Friday, June 18, 2010

Hide and Seek

Matthew 7:7 "Ask, and it shall be given you; seek, and ye shall find; knock, and it shall be opened unto you"

When things are turned upside down in our lives, what do we do? Some people get angry and lash out at others. Some try to cover up by acting like nothing bothers them at all. Some, depending on the situation, become ashamed and hide from all. They feel like they can't show their upside down lives to anyone because they used to have it all together.

Hiding....when I had went through my depression, I hid. I hid because I was hurt, in pain, embarrassed. How could this have happened to me? Was it some sort of punishment? I couldn't allow people to see that what I thought I was and portrayed to others.....a strong person.....wasn't really what I was as I was going through. When I look back on that time, I am amazed at the fact that it was all part of God's plan to show me something I hadn't been listening to from Him. No it wasn't a punishment, it just felt like one. But God had been trying to get my attention for quite a while. I just wasn't hearing or listening to Him.

What I went through I would never wish on even my enemy. Had a hard time sleeping, eating, taking care of my kids.....I was crying almost all the time. Lost weight and even started looking older. Didn't really want to talk to anyone. So my home became somewhat of a refuge for me. My shield from the world. Spent so much time there either sleeping or watching movies. (Movies were my escape from reality.....sleeping, I didn't have to think about anything....at least until I woke up and faced reality again). Don't you know when you hide, it's like walking into the enemy's playground? You are secluded. Hiding allows the enemy to put thoughts in your mind about yourself and your situation that makes it worse for you. You never think it's going to get better. A period of time passes and then you start to want things to change, but you just don't know how to do it.

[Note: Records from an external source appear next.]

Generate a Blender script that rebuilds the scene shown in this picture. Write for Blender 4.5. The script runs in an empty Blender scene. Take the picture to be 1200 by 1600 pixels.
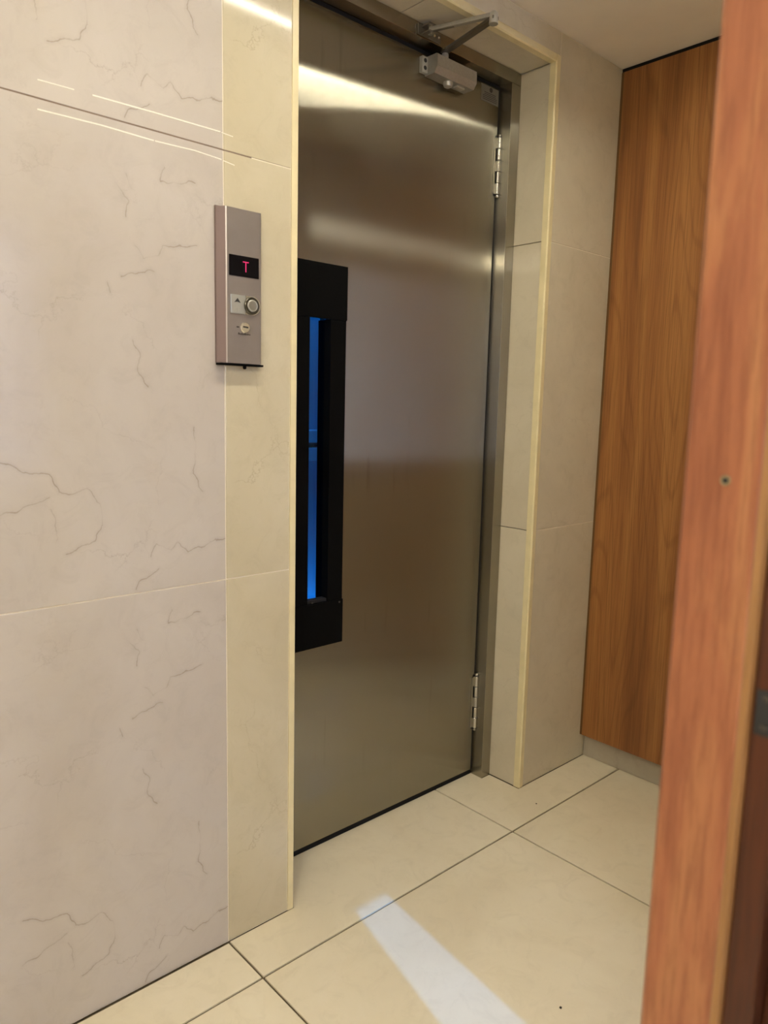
import bpy, bmesh, math, random
from mathutils import Vector, Matrix
random.seed(7)
sc = bpy.context.scene
COL = sc.collection

# ------------------------------------------------------------------ camera
cd = bpy.data.cameras.new('camera'); cam = bpy.data.objects.new('camera', cd); COL.objects.link(cam)
R_ = Vector((0.738887, -0.673421, 0.023465)); U_ = Vector((0.078278, 0.120372, 0.989638)); F_ = Vector((0.669267, 0.729394, -0.141655))
m = Matrix(((R_.x, U_.x, -F_.x, -0.74184), (R_.y, U_.y, -F_.y, -1.26381), (R_.z, U_.z, -F_.z, 1.13318), (0, 0, 0, 1)))
cam.matrix_world = m
cd.sensor_fit = 'VERTICAL'; cd.sensor_height = 24.0; cd.lens = 1162.85 / 1600 * 24.0
cd.dof.use_dof = True; cd.dof.focus_distance = 1.9; cd.dof.aperture_fstop = 4.6
cd.clip_start = 0.02
sc.camera = cam

# ------------------------------------------------------------------ world, sun, exposure
w = bpy.data.worlds.new('world'); sc.world = w; w.use_nodes = True
wn = w.node_tree.nodes; wl = w.node_tree.links
wn['Background'].inputs[0].default_value = (0.77, 0.81, 1.0, 1); wn['Background'].inputs[1].default_value = 15.0
sd = bpy.data.lights.new('sun', 'SUN'); sd.energy = 3.3; sd.color = (0.12, 0.40, 1.0); sd.angle = math.radians(0.25)
so = bpy.data.objects.new('sun', sd); COL.objects.link(so)
SUN_DIR = Vector((0.168, 1.0, -0.685)).normalized()
so.rotation_euler = SUN_DIR.to_track_quat('-Z', 'Y').to_euler(); so.location = (-0.5, -4, 3)
sc.view_settings.view_transform = 'Standard'; sc.view_settings.look = 'None'
sc.view_settings.gamma = 1.0; sc.view_settings.use_curve_mapping = False
sc.view_settings.exposure = 0.0
HALL = 94.0
TUBE = dict(x0=-0.90, x1=0.95, y=-0.46, z=2.092, strength=88.0, color=(1.0, 0.935, 0.76))

# ------------------------------------------------------------------ material helpers
def new_mat(name):
    mt = bpy.data.materials.new(name); mt.use_nodes = True
    nt = mt.node_tree; return mt, nt, nt.nodes['Principled BSDF']
def N(nt, typ, **kw):
    n = nt.nodes.new(typ)
    for k, v in kw.items():
        if k.startswith('i_'):
            key = k[2:]; key = int(key) if key.isdigit() else key
            n.inputs[key].default_value = v
        else: setattr(n, k, v)
    return n
def L(nt, a, b): nt.links.new(a, b)
def ramp(nt, src, stops):
    r = N(nt, 'ShaderNodeValToRGB'); el = r.color_ramp.elements
    while len(el) < len(stops): el.new(0.5)
    for e, (p, c) in zip(el, stops):
        e.position = p; e.color = c if len(c) == 4 else (*c, 1)
    L(nt, src, r.inputs[0]); return r.outputs[0]
def mixc(nt, fac, a, b, mode='MIX'):
    n = N(nt, 'ShaderNodeMix', data_type='RGBA', blend_type=mode)
    for sock, v in ((n.inputs[0], fac), (n.inputs[6], a), (n.inputs[7], b)):
        if hasattr(v, 'node'): L(nt, v, sock)
        elif isinstance(v, tuple): sock.default_value = (*v, 1) if len(v) == 3 else v
        else: sock.default_value = v
    return n.outputs[2]
def math_(nt, op, a, b=None, clamp=False):
    n = N(nt, 'ShaderNodeMath', operation=op, use_clamp=clamp)
    for s, v in zip(n.inputs, (a, b)):
        if v is None: continue
        if hasattr(v, 'node'): L(nt, v, s)
        else: s.default_value = v
    return n.outputs[0]
def plain(name, col, rough=0.5, metal=0.0, spec=0.5, noise=0.0, nscale=40, emit=None, estr=0):
    mt, nt, b = new_mat(name)
    b.inputs['Base Color'].default_value = (*col, 1); b.inputs['Roughness'].default_value = rough
    b.inputs['Metallic'].default_value = metal; b.inputs['Specular IOR Level'].default_value = spec
    if noise:
        tc = N(nt, 'ShaderNodeTexCoord'); no = N(nt, 'ShaderNodeTexNoise', i_Scale=nscale, i_Detail=4.0)
        L(nt, tc.outputs['Object'], no.inputs['Vector'])
        lo = tuple(c * (1 - noise) for c in col); hi = tuple(min(1, c * (1 + noise)) for c in col)
        L(nt, ramp(nt, no.outputs[0], [(0.3, lo), (0.7, hi)]), b.inputs['Base Color'])
    if emit:
        b.inputs['Emission Color'].default_value = (*emit, 1); b.inputs['Emission Strength'].default_value = estr
    return mt

# distance-to-segment node group (for the printed veins of the marble tiles)
def seg_group():
    g = bpy.data.node_groups.new('segment_distance', 'ShaderNodeTree')
    for nm in ('P', 'A', 'D'): g.interface.new_socket(nm, in_out='INPUT', socket_type='NodeSocketVector')
    g.interface.new_socket('Dist', in_out='OUTPUT', socket_type='NodeSocketFloat')
    gi = g.nodes.new('NodeGroupInput'); go = g.nodes.new('NodeGroupOutput')
    vm = lambda op: N(g, 'ShaderNodeVectorMath', operation=op)
    s = vm('SUBTRACT'); g.links.new(gi.outputs[0], s.inputs[0]); g.links.new(gi.outputs[1], s.inputs[1])
    d1 = vm('DOT_PRODUCT'); g.links.new(s.outputs[0], d1.inputs[0]); g.links.new(gi.outputs[2], d1.inputs[1])
    d2 = vm('DOT_PRODUCT'); g.links.new(gi.outputs[2], d2.inputs[0]); g.links.new(gi.outputs[2], d2.inputs[1])
    q = N(g, 'ShaderNodeMath', operation='DIVIDE', use_clamp=True); g.links.new(d1.outputs['Value'], q.inputs[0]); g.links.new(d2.outputs['Value'], q.inputs[1])
    sca = vm('SCALE'); g.links.new(gi.outputs[2], sca.inputs[0]); g.links.new(q.outputs[0], sca.inputs['Scale'])
    s2 = vm('SUBTRACT'); g.links.new(s.outputs[0], s2.inputs[0]); g.links.new(sca.outputs[0], s2.inputs[1])
    ln = vm('LENGTH'); g.links.new(s2.outputs[0], ln.inputs[0]); g.links.new(ln.outputs['Value'], go.inputs[0])
    return g
SEG = seg_group()
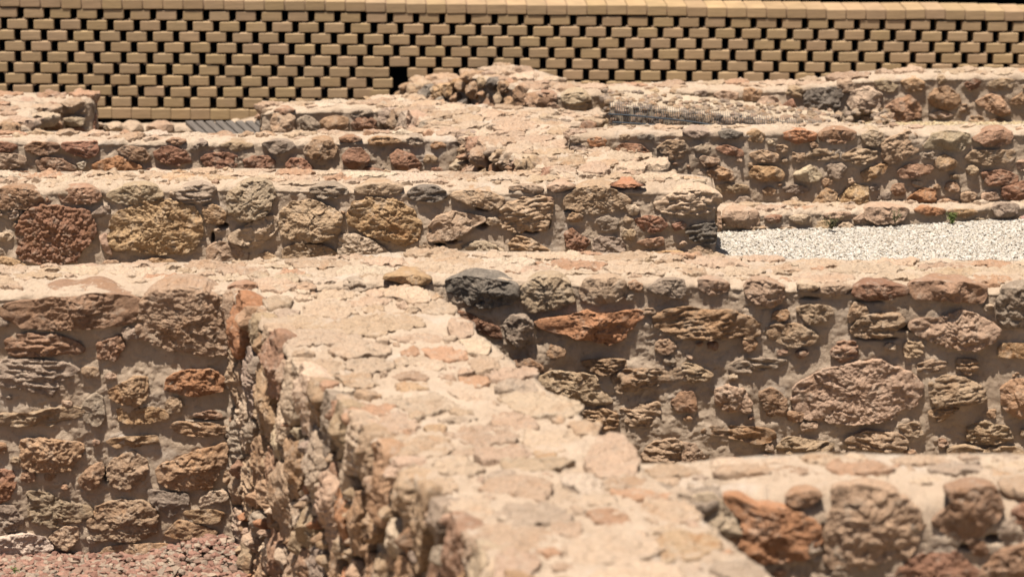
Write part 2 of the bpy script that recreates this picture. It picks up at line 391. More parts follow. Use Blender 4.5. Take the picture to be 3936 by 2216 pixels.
    def _add(self, face, cs, cb, R, code, a=None, b=None, lab=None, dz=0.0):
        SEED[0] += 1; sd = SEED[0]; r_ = np.random.default_rng(sd); R = R * 1.09; Rm = R.mean()
        col = np.array(PAL[code[0]]) * r_.uniform(0.86, 1.14) * (1 + r_.normal(0, 0.013, 3)); tex = code[1] if len(code) > 1 else 'R'
        al = {'b': .35, 'p': .35, 'c': .25, 't': .5, 'y': .8, 'r': .3, 'o': .2, 'k': .35, 'n': .3}.get(code[0], 0.1) * r_.uniform(0.2, 1.2)
        if face == 'f':
            C = self.P0 + self.t * cs + self.n * 0.006; C[2] = cb; T, U, Nn = self.t, np.array([0, 0, 1.0]), self.n
            a = a if a is not None else float(np.clip(0.27 * Rm, 0.013, 0.045)) * r_.uniform(0.8, 1.35)
            b = b if b is not None else max(0.05, min(0.14, Rm))
        else:
            C = self.P0 + self.t * cs - self.n * cb; C[2] = self.zt(cs) + self.slope * cb + dz + 0.003; T, U, Nn = self.t, -self.n, np.array([0, 0, 1.0])
            a = (a if a is not None else r_.uniform(0.006, 0.022)) * 0.75; b = b or 0.06; col = col * 0.58 + np.array([.49, .357, .245]) * 0.26 * r_.uniform(.85, 1.15)
        # gentle tilt
        tl = r_.normal(0, 0.07, 2); Nn = Nn + tl[0] * T + tl[1] * U; Nn /= np.linalg.norm(Nn)
        P, q, tr = make_stone(C, T, U, Nn, R, a, b, tex, self.step * (0.8 if self.P0[1] > 14.5 else 1.0), sd)
        self.stones.append((Rm, C, P, q, tr, np.array([*np.clip(col, 0.02, 0.8), al]), code[0], lab))
    def trace(self, reg, data):
        for ln in data.strip().split('\n'):
            ln = ln.strip()
            if not ln: continue
            code, rest = ln.split(' ', 1); lab = None
            if '|' in rest: rest, lab = rest.split('|')
            v = [float(x) for x in rest.split()]; pts = []
            for i in range(0, len(v), 2):
                P = self.hit(*px(reg, v[i], v[i + 1])); s = float((P - self.P0) @ self.t); z = float(P[2])
                lim = float(self.zt(s)) + 0.012
                if z > lim: z = lim + 0.3 * (z - lim)
                pts.append((s, z))
            c_, R = poly_to_R(pts, seed=SEED[0], rough=0.05); pts = np.array(pts); rs, rb = np.ptp(pts[:, 0]) / 2, np.ptp(pts[:, 1]) / 2
            corner = pts[:, 1].max() > self.zt(c_[0]) - 0.012
            a = None
            if len(code) > 2: a = float(code[2:]) / 100
            self._add('f', c_[0], c_[1], R, code[:2], a=a, b=(min(0.8 * self.th, max(0.10, 1.1 * rs)) if corner else None), lab=lab)
            self.occ.append(('f', c_[0], c_[1], rs * 0.97, rb * 0.97))
            if corner: self.occ.append(('t', c_[0], 0.02, rs, min(0.8 * self.th, max(0.10, 1.1 * rs))))
    def toptrace(self, reg, data):
        for ln in data.strip().split('\n'):
            code, rest = ln.strip().split(' ', 1); lab = None
            if '|' in rest: rest, lab = rest.split('|')
            v = [float(x) for x in rest.split()]; pts = []
            for i in range(0, len(v), 2):
                d = ray(*px(reg, v[i], v[i + 1])); P = EYE + d * ((float(self.zt(self.L / 2)) + 0.01 - CAMH) / d[2])
                pts.append((float((P - self.P0) @ self.t), -float((P - self.P0) @ self.n)))
            c_, R = poly_to_R(pts, seed=SEED[0], rough=0.06); pts = np.array(pts)
            self._add('t', c_[0], c_[1], R, code[:2], a=(float(code[2:]) if len(code) > 2 else 2.5) / 100 * 1.3, lab=lab)
            self.occ.append(('t', c_[0], c_[1], np.ptp(pts[:, 0]) / 2, np.ptp(pts[:, 1]) / 2))
    def hole(self, reg, data, dp=0.09):
        for ln in data.strip().split('\n'):
            v = [float(x) for x in ln.split()]
            P = self.hit(*px(reg, v[0], v[1])); s = float((P - self.P0) @ self.t); Pe = self.hit(*px(reg, v[0] + v[2], v[1]))
            Pz = self.hit(*px(reg, v[0], v[1] + v[3]))
            self.holes.append((s, P[2], abs(float((Pe - P) @ self.t)), abs(P[2] - Pz[2]), dp))
    def fill(self, face, s0, s1, b0, b1, r0, r1, tries, pal, tex='RRLS', asp=(0.5, 0.95), gap=0.012, a=None, seed=1, edge=True):
        r_ = np.random.default_rng(seed)
        for k in range(tries):
            f = (k / tries); rmax = r1 + (r0 - r1) * f
            rs = r_.uniform(rmax * 0.8, rmax * 1.1); rb = rs * r_.uniform(*asp)
            s = r_.uniform(s0, s1)
            if face == 'f':
                zt = float(self.zt(s)); lo, hi = b0, (zt - rb * 0.75 if edge else min(b1, zt - rb)); 
                if hi <= lo: continue
                b_ = r_.uniform(lo, hi)
                if edge and zt - b_ < rb * 1.7: b_ = zt - rb * 0.78
            else: b_ = r_.uniform(b0 + 0.85 * rb, max(b0 + 0.86 * rb, min(b1, float(self.thw(s))) - 0.6 * rb))
            bad = False
            for fc, cs, cb, ors, orb in self.occ:
                if fc == face and ((s - cs) / (rs + ors + gap)) ** 2 + ((b_ - cb) / (rb + orb + gap)) ** 2 < (0.92 if face == 'f' else 0.78): bad = True; break
            if bad: continue
            pts = rand_poly(rs, rb, r_); code = pal[r_.integers(len(pal))] + tex[r_.integers(len(tex))]
            c_, R = poly_to_R(pts, n=64, seed=SEED[0], rough=0.11 if face == 'f' else 0.17)
            aa = None if a is None else r_.uniform(*a)
            cor = face == 'f' and edge and (self.zt(s) - b_ < rb * 1.1)
            self._add(face, s + c_[0], b_ + c_[1], R, code, a=aa, b=(0.12 if cor else None))
            self.occ.append((face, s, b_, rs, rb))
    def ends(self, pal, sides=(1,), n=30, r0=0.02, r1=0.07, seed=5):
        r_ = np.random.default_rng(seed); zt = float(self.zt(self.L)) 
        for side in sides:
            occ = []
            for k in range(n):
                rs = (r1 + (r0 - r1) * k / n) * r_.uniform(.8, 1.1); rb = rs * r_.uniform(.5, .9)
                q = r_.uniform(0.10, self.th - 0.02); z = r_.uniform(max(self.zb, 0) + rb * .5, zt - rb * 0.9)
                if any(((q - a_) / (rs + c_)) ** 2 + ((z - b_) / (rb + d_)) ** 2 < 1 for a_, b_, c_, d_ in occ): continue
                occ.append((q, z, rs, rb)); c0, R = poly_to_R(rand_poly(rs, rb, r_), n=48, seed=SEED[0]); SEED[0] += 1
                C = self.P0 + self.t * (self.L if side else 0) - self.n * q; C[2] = z
                Nn = self.t * (1 if side else -1); T = -self.n
                P, qd, tr = make_stone(C, T, np.array([0, 0, 1.0]), Nn, R, r_.uniform(.006, .016), 0.08, 'RSLC'[r_.integers(4)], self.step, SEED[0])
                cd = pal[r_.integers(len(pal))]; self.stones.append((R.mean(), C, P, qd, tr, np.array([*(np.array(PAL[cd]) * r_.uniform(.88, 1.1)), .2]), cd, None))
    def finish(self, nmax=96, mat=None):
        self.body(mat); self.stones.sort(key=lambda q: -(q[0] + (0.05 if q[7] else 0)))
        for i, (Rm, C, P, q, tr, col, code, lab) in enumerate(self.stones[:nmax]):
            o = mesh_obj('stone', P, q, tr, MS, self.e, tuple(C), col)
            if lab: o['label'] = lab
        rest = self.stones[nmax:]
        if rest:
            Vs, Qs, Ts, Cs = [], [], [], []; n = 0
            for Rm, C, P, q, tr, col, code, lab in rest:
                Vs.append(P); Qs.append(q + n); Ts.append(tr + n); Cs.append(np.tile(col, (len(P), 1))); n += len(P)
            o = mesh_obj('small_stones', np.concatenate(Vs), np.concatenate(Qs), np.concatenate(Ts), MS, self.e, tuple(self.e.location), np.concatenate(Cs))
            o['kind'] = 'stuff'
        print(self.e.name, 'stones', len(self.stones), 'verts', sum(len(s_[2]) for s_ in self.stones))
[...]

The help I sought from others didn't help me. It was only temporary. Until I began to seek help from God. It wasn't an instantaneous healing either. But as God is my witness, He helped me and healed me like no one else could. I know people who are in places of hiding and as much as I've tried to help, I now realize, I really can't do anything. ( well, that 's not entirely true...I can pray for them, which I constantly do) Only God can help them. And that's even if they really want to be helped. God knows our hearts and if we truly seek Him to be helped, He will. But we can't just sit back and expect Him to do everything. We need to put in some work too. By work I mean talking to Him, reading His word, spending time with Him to see what He wants us to see and before you know it, He will have changed you all around. No longer are you in the deep pit of despair as your were before.  I can say this because I have been through it. it's not a fun place to be but I guarantee you, He will bring you out and you will be a much stronger person with the wisdom and knowledge He has shown you.....if you just seek Him......

Everything we go through is used as a testimony for someone. So I thank God.......
Romans 5 (KJV) "Therefore being justified by faith, we have peace with God through our Lord Jesus Christ: By whom also we have access by faith into this grace wherein we stand, and rejoice in hope of the glory of God. And not only so, but we glory in tribulations also: knowing that tribulation worketh patience; And patience, experience; and experience, hope: And hope maketh not ashamed; because the love of God is shed abroad in our hearts by the Holy Ghost which is given unto us."

Only God can bring you out of hiding if you strive to seek His face...


God Bless!

1 comment:

  1. Wow...that depression you talked about reminded me of myself a year ago. I had no idea what depression really was until my sister suggested I see someone. I thank God for his healing!!